By Robert Brokamp (TMF Bro)
September 29, 2003
Do you think you're not contributing enough toward retirement, but don't see how you could save more? Do you hear about people contributing as much as 15% of their paychecks to their 401(k)s, and wonder how they do it? A couple of professors might have the answers.

Behavioral economists Richard Thaler and Schlomo Benartzi created a program called Save More Tomorrow, or SMarT (which is probably better than SMuT, though the latter would generate more interest). According to a paper Thaler and Benartzi released this summer, the average savings rate of employees at a company that implemented the SMarT program jumped from 3.5% to 13.6% in 40 months.

The SMarT program gradually -- and automatically -- increases an employee's contribution rate to the company's retirement plan. But the timing of these increases and the enrollment period for the program are part of what makes this program so successful.

First of all, employees are informed about the SMarT plan months before their savings rates will be increased. This might increase participation because it's easier for people to delay future consumption than it is for people to reduce their disposable income immediately.

Secondly, the savings rates are automatically increased one to three percentage points each year at the same time the company hands out raises. Thus, even though more money is diverted to the retirement account, the paycheck might still be bigger, especially when the tax benefits are factored in. This forestalls the shock of less take-home pay.

More importantly, the SMarT program can help Americans provide a more comfortable retirement for themselves. Thaler and Benartzi present scenarios that display how various hypothetical groups could benefit from the program. For example, a 35-year-old with an annual salary of $50,000 who contributes 4% of his pay to a retirement account would be able to replace just 51% of his salary in retirement, assuming that he also received Social Security but did not receive a benefit from a traditional pension.

However, if this person participated in a SMarT program, his savings rate would gradually increase to 14%, and he would be able to replace 83% of his income in retirement. (Both scenarios assumed an employer match of 50 cents on the dollar up to 6%, and an investment mix of 60% stocks and 40% bonds.)
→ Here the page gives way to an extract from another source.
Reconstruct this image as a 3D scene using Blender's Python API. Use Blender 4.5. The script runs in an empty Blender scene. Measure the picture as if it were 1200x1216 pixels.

Of course, you don't need to be party to a SMarT program to reap such benefits -- you can do it yourself. Whenever you get a raise, increase the contribution rate to your retirement accounts. However -- and this is where the behavioral economics comes in -- you have to remember to do this, and you have to actually do it. The beauty of the SMarT plan is that all the work is done for participants, and studies show that once investors are set upon a path, inertia keeps them going -- and saving.